Dlamini’s replacement as minister of women, youth and persons with disabilities is former rural development and land reform minister Maite Nkoana-Mashabane. A fiercely loyal supporter of Accused Number One, she comes to the job with an apparent disability of her own: she once claimed in a TV interview that she had a hole in her skull from carrying buckets of water on her head as a child.

Nkoana-Mashabane is just one of several baffling inclusions in the new government. David Mabuza is on board as deputy president. Which is just plain scary. Angie Motshekga is back as basic education minister. Just as scary. 

For light relief, though, Nathi Mthethwa returns to arts and culture which has now merged with sport. Expect then social cohesion programmes for rugby players. 

Lindiwe Zulu, a staunch Zuma supporter who openly displays her loathing for public enterprises minister Pravin Gordhan, remains on as small business development minister. Something of a street fighter, especially in the corridors outside the National Assembly, she is known as the “Ginger Ninja”. Opposition MPs refer to her as such at their peril.

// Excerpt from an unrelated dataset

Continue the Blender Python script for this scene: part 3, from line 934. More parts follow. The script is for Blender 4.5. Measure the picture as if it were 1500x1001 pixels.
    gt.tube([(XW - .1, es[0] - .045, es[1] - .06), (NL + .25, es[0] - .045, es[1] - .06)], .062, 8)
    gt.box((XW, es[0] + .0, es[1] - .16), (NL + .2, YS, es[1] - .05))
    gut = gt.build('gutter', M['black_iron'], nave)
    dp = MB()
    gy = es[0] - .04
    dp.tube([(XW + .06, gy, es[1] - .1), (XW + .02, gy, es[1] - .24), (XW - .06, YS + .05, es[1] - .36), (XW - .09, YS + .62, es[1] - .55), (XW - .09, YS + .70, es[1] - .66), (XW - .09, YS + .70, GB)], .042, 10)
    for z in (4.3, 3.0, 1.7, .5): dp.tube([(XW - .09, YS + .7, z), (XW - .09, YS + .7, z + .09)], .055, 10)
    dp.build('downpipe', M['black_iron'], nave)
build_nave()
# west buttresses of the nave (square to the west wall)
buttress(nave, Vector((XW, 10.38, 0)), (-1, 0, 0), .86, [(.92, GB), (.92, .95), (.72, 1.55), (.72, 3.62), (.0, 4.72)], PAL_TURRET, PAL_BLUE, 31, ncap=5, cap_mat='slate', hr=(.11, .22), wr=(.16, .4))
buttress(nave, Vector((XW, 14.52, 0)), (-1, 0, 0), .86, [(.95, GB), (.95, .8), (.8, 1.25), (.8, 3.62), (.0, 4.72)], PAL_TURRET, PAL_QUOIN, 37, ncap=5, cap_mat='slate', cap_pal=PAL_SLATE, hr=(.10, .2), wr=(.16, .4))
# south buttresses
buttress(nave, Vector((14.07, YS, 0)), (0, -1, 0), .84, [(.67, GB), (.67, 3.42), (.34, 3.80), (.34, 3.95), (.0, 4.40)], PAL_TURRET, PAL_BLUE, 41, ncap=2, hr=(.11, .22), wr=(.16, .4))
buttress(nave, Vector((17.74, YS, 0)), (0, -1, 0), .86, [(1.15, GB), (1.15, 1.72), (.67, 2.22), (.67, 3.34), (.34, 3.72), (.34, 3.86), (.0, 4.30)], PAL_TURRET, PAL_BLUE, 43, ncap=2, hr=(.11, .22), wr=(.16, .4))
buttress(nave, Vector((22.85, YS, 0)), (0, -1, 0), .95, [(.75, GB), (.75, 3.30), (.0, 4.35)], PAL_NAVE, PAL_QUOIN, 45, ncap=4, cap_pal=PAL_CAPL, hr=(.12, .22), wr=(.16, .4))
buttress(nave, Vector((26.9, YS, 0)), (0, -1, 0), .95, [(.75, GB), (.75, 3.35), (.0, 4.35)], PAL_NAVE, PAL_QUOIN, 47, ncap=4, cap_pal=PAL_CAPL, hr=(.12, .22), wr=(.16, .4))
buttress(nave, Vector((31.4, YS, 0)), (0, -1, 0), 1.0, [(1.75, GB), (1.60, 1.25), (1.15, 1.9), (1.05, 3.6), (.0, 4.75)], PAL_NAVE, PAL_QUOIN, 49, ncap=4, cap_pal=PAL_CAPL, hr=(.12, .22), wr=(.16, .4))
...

Also promising much in the way of amusement, Fikile Mbalula is now the transport minister. Which is not a bad choice as the little guy knows a thing or two about flying to Dubai. Speaking of which, Nosiviwe Mapisa-Nqakula remains in charge of defence, despite all that hoo-hah of smuggling a friend into the country on a military aircraft. Bheki Cele, all mouth despite the murder rate, is still in charge of the police.

So it goes, and commentators have rightly pointed out that there’s nothing really new about this new government at all. It’s largely made up of the same tired and inept functionaries that have underwhelmed so spectacularly in previous ANC governments. 

In this regard, there is perhaps, when you think about it, not all that much to choose from. One really fresh face is former ANC Youth League deputy president Ronald Lamola, who is now our youngest justice minister ever. He has no previous experience in government whatsoever. But he at least is a highly qualified lawyer.

And it may explain why Ramaphosa has given the public works portfolio to outsider and former Cape Town mayor Patricia de Lille. She’s had a few dinners with property developers in Clifton and knows a thing or two in this regard. 

But she is an independent sort who reportedly knows her own mind — in much the way Mussolini was an independent sort who knew his own mind — and the ANC may come to regret their association with the loyalty-fluid De Lille in much the same way the DA did.

Part of the reason the president’s new men and women all seem so unimpressive is possibly due to the delay in their announcement. The jokes have not been kind, and I particularly enjoyed the comments on Twitter that, for all their faults, the Guptas never took this long to choose their cabinet.

Lastly, you don’t need performance agreements to see who’s not pulling their weight in government. The normal employment practices as laid out in the Labour Relations Act do not apply when getting rid of rubbish ministers.

Some testicular fortitude is all that’s required.